** START OF Data entries **

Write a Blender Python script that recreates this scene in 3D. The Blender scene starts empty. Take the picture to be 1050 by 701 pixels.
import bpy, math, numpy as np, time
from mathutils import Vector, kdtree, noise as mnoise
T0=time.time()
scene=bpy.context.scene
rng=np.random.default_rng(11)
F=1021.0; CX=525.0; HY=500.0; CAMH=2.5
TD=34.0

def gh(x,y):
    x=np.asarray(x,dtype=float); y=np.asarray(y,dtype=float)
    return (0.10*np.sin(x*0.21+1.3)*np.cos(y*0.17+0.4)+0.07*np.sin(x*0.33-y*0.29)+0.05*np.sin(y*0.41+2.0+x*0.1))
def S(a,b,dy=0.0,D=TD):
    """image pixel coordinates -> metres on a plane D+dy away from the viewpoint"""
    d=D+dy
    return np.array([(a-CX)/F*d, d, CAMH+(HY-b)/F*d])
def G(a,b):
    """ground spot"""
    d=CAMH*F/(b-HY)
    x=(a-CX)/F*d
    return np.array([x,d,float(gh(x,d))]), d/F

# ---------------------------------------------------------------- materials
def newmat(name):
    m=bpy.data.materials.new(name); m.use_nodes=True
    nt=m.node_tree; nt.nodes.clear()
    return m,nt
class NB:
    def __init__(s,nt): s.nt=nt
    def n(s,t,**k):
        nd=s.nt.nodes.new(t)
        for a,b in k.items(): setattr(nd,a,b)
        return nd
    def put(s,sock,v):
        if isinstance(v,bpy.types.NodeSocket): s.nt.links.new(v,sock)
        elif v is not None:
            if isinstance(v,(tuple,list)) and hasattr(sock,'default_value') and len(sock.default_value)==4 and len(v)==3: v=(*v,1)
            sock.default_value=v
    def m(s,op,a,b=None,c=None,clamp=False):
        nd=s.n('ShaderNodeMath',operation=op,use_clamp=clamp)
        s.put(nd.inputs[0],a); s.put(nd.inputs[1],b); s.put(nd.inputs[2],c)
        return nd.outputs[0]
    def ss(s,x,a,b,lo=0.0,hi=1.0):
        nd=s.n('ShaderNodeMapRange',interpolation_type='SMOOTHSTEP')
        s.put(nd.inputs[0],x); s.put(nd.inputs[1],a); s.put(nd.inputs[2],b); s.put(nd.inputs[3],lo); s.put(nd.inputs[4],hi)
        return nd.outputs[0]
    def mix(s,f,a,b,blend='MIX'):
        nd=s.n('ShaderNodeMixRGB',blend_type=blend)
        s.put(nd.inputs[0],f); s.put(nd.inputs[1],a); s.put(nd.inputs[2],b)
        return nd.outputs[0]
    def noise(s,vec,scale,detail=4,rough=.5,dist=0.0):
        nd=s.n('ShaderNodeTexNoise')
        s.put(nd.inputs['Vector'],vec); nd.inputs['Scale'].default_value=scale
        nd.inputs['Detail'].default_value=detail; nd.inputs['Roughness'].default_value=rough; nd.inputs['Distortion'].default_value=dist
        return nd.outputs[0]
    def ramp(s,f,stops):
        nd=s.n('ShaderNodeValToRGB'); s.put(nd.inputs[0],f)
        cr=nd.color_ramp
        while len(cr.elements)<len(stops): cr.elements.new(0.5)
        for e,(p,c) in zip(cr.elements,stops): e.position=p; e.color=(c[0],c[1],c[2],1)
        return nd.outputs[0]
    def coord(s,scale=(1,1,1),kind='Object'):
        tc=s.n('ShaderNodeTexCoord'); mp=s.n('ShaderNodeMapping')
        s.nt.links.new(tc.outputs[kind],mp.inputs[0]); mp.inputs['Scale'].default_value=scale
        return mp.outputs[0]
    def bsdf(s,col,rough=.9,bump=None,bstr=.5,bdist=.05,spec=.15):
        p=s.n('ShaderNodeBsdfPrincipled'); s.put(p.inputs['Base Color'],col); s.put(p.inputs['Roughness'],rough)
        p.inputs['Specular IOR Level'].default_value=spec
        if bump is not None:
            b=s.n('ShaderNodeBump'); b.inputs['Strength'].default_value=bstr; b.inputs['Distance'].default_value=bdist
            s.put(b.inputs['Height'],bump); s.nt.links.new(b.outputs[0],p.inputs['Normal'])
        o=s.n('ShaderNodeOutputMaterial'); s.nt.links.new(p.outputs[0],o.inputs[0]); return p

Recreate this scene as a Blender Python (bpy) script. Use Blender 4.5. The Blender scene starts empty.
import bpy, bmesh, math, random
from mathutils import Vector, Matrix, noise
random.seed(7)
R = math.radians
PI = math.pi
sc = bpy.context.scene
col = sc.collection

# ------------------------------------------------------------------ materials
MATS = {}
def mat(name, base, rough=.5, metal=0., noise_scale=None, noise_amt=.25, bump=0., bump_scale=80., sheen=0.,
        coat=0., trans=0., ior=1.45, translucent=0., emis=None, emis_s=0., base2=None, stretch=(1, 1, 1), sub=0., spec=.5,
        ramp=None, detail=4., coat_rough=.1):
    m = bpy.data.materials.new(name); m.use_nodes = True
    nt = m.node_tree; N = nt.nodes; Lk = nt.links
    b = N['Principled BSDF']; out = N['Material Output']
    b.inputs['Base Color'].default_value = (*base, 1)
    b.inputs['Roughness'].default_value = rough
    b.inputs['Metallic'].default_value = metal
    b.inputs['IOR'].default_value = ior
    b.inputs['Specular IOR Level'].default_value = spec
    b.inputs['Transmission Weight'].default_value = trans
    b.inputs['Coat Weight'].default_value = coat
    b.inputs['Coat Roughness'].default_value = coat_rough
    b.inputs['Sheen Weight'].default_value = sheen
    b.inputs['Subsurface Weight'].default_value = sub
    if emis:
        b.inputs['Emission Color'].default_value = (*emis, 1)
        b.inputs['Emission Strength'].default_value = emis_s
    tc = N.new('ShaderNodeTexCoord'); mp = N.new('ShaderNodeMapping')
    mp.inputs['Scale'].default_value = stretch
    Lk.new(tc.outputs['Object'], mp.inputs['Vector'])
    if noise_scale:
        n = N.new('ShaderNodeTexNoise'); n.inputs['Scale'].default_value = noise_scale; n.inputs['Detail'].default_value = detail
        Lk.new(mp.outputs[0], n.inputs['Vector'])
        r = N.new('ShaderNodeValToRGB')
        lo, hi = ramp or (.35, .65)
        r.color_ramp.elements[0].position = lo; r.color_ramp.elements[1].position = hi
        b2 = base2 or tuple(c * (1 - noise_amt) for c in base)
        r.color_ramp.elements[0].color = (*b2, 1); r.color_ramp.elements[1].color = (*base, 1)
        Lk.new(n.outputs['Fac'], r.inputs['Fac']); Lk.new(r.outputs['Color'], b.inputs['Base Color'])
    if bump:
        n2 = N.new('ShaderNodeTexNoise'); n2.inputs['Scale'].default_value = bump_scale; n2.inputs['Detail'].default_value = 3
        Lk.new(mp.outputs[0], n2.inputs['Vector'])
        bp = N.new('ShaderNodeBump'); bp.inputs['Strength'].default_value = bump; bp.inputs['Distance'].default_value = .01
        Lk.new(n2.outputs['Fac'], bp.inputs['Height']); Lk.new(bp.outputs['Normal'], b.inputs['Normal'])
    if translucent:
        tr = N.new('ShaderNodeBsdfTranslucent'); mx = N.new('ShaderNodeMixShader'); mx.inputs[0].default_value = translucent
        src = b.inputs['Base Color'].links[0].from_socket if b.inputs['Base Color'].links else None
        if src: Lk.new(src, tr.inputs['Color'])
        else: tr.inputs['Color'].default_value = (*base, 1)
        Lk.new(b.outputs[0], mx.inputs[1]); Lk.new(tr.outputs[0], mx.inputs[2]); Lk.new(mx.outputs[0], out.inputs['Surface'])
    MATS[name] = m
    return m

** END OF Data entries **

■ **Given problem**: Reproduce each entry exactly, leaving out nothing.

■ **Result for this task**:
Write a Blender Python script that recreates this scene in 3D. The Blender scene starts empty. Take the picture to be 1050 by 701 pixels.
import bpy, math, numpy as np, time
from mathutils import Vector, kdtree, noise as mnoise
T0=time.time()
scene=bpy.context.scene
rng=np.random.default_rng(11)
F=1021.0; CX=525.0; HY=500.0; CAMH=2.5
TD=34.0

def gh(x,y):
    x=np.asarray(x,dtype=float); y=np.asarray(y,dtype=float)
    return (0.10*np.sin(x*0.21+1.3)*np.cos(y*0.17+0.4)+0.07*np.sin(x*0.33-y*0.29)+0.05*np.sin(y*0.41+2.0+x*0.1))
def S(a,b,dy=0.0,D=TD):
    """image pixel coordinates -> metres on a plane D+dy away from the viewpoint"""
    d=D+dy
    return np.array([(a-CX)/F*d, d, CAMH+(HY-b)/F*d])
def G(a,b):
    """ground spot"""
    d=CAMH*F/(b-HY)
    x=(a-CX)/F*d
    return np.array([x,d,float(gh(x,d))]), d/F

# ---------------------------------------------------------------- materials
def newmat(name):
    m=bpy.data.materials.new(name); m.use_nodes=True
    nt=m.node_tree; nt.nodes.clear()
    return m,nt
class NB:
    def __init__(s,nt): s.nt=nt
    def n(s,t,**k):
        nd=s.nt.nodes.new(t)
        for a,b in k.items(): setattr(nd,a,b)
        return nd
    def put(s,sock,v):
        if isinstance(v,bpy.types.NodeSocket): s.nt.links.new(v,sock)
        elif v is not None:
            if isinstance(v,(tuple,list)) and hasattr(sock,'default_value') and len(sock.default_value)==4 and len(v)==3: v=(*v,1)
            sock.default_value=v
    def m(s,op,a,b=None,c=None,clamp=False):
        nd=s.n('ShaderNodeMath',operation=op,use_clamp=clamp)
        s.put(nd.inputs[0],a); s.put(nd.inputs[1],b); s.put(nd.inputs[2],c)
        return nd.outputs[0]
    def ss(s,x,a,b,lo=0.0,hi=1.0):
        nd=s.n('ShaderNodeMapRange',interpolation_type='SMOOTHSTEP')
        s.put(nd.inputs[0],x); s.put(nd.inputs[1],a); s.put(nd.inputs[2],b); s.put(nd.inputs[3],lo); s.put(nd.inputs[4],hi)
        return nd.outputs[0]
    def mix(s,f,a,b,blend='MIX'):
        nd=s.n('ShaderNodeMixRGB',blend_type=blend)
        s.put(nd.inputs[0],f); s.put(nd.inputs[1],a); s.put(nd.inputs[2],b)
        return nd.outputs[0]
    def noise(s,vec,scale,detail=4,rough=.5,dist=0.0):
        nd=s.n('ShaderNodeTexNoise')
        s.put(nd.inputs['Vector'],vec); nd.inputs['Scale'].default_value=scale
        nd.inputs['Detail'].default_value=detail; nd.inputs['Roughness'].default_value=rough; nd.inputs['Distortion'].default_value=dist
        return nd.outputs[0]
    def ramp(s,f,stops):
        nd=s.n('ShaderNodeValToRGB'); s.put(nd.inputs[0],f)
        cr=nd.color_ramp
        while len(cr.elements)<len(stops): cr.elements.new(0.5)
        for e,(p,c) in zip(cr.elements,stops): e.position=p; e.color=(c[0],c[1],c[2],1)
        return nd.outputs[0]
    def coord(s,scale=(1,1,1),kind='Object'):
        tc=s.n('ShaderNodeTexCoord'); mp=s.n('ShaderNodeMapping')
        s.nt.links.new(tc.outputs[kind],mp.inputs[0]); mp.inputs['Scale'].default_value=scale
        return mp.outputs[0]
    def bsdf(s,col,rough=.9,bump=None,bstr=.5,bdist=.05,spec=.15):
        p=s.n('ShaderNodeBsdfPrincipled'); s.put(p.inputs['Base Color'],col); s.put(p.inputs['Roughness'],rough)
        p.inputs['Specular IOR Level'].default_value=spec
        if bump is not None:
            b=s.n('ShaderNodeBump'); b.inputs['Strength'].default_value=bstr; b.inputs['Distance'].default_value=bdist
            s.put(b.inputs['Height'],bump); s.nt.links.new(b.outputs[0],p.inputs['Normal'])
        o=s.n('ShaderNodeOutputMaterial'); s.nt.links.new(p.outputs[0],o.inputs[0]); return p

Recreate this scene as a Blender Python (bpy) script. Use Blender 4.5. The Blender scene starts empty.
import bpy, bmesh, math, random
from mathutils import Vector, Matrix, noise
random.seed(7)
R = math.radians
PI = math.pi
sc = bpy.context.scene
col = sc.collection

# ------------------------------------------------------------------ materials
MATS = {}
def mat(name, base, rough=.5, metal=0., noise_scale=None, noise_amt=.25, bump=0., bump_scale=80., sheen=0.,
        coat=0., trans=0., ior=1.45, translucent=0., emis=None, emis_s=0., base2=None, stretch=(1, 1, 1), sub=0., spec=.5,
        ramp=None, detail=4., coat_rough=.1):
    m = bpy.data.materials.new(name); m.use_nodes = True
    nt = m.node_tree; N = nt.nodes; Lk = nt.links
    b = N['Principled BSDF']; out = N['Material Output']
    b.inputs['Base Color'].default_value = (*base, 1)
    b.inputs['Roughness'].default_value = rough
    b.inputs['Metallic'].default_value = metal
    b.inputs['IOR'].default_value = ior
    b.inputs['Specular IOR Level'].default_value = spec
    b.inputs['Transmission Weight'].default_value = trans
    b.inputs['Coat Weight'].default_value = coat
    b.inputs['Coat Roughness'].default_value = coat_rough
    b.inputs['Sheen Weight'].default_value = sheen
    b.inputs['Subsurface Weight'].default_value = sub
    if emis:
        b.inputs['Emission Color'].default_value = (*emis, 1)
        b.inputs['Emission Strength'].default_value = emis_s
    tc = N.new('ShaderNodeTexCoord'); mp = N.new('ShaderNodeMapping')
    mp.inputs['Scale'].default_value = stretch
    Lk.new(tc.outputs['Object'], mp.inputs['Vector'])
    if noise_scale:
        n = N.new('ShaderNodeTexNoise'); n.inputs['Scale'].default_value = noise_scale; n.inputs['Detail'].default_value = detail
        Lk.new(mp.outputs[0], n.inputs['Vector'])
        r = N.new('ShaderNodeValToRGB')
        lo, hi = ramp or (.35, .65)
        r.color_ramp.elements[0].position = lo; r.color_ramp.elements[1].position = hi
        b2 = base2 or tuple(c * (1 - noise_amt) for c in base)
        r.color_ramp.elements[0].color = (*b2, 1); r.color_ramp.elements[1].color = (*base, 1)
        Lk.new(n.outputs['Fac'], r.inputs['Fac']); Lk.new(r.outputs['Color'], b.inputs['Base Color'])
    if bump:
        n2 = N.new('ShaderNodeTexNoise'); n2.inputs['Scale'].default_value = bump_scale; n2.inputs['Detail'].default_value = 3
        Lk.new(mp.outputs[0], n2.inputs['Vector'])
        bp = N.new('ShaderNodeBump'); bp.inputs['Strength'].default_value = bump; bp.inputs['Distance'].default_value = .01
        Lk.new(n2.outputs['Fac'], bp.inputs['Height']); Lk.new(bp.outputs['Normal'], b.inputs['Normal'])
    if translucent:
        tr = N.new('ShaderNodeBsdfTranslucent'); mx = N.new('ShaderNodeMixShader'); mx.inputs[0].default_value = translucent
        src = b.inputs['Base Color'].links[0].from_socket if b.inputs['Base Color'].links else None
        if src: Lk.new(src, tr.inputs['Color'])
        else: tr.inputs['Color'].default_value = (*base, 1)
        Lk.new(b.outputs[0], mx.inputs[1]); Lk.new(tr.outputs[0], mx.inputs[2]); Lk.new(mx.outputs[0], out.inputs['Surface'])
    MATS[name] = m
    return m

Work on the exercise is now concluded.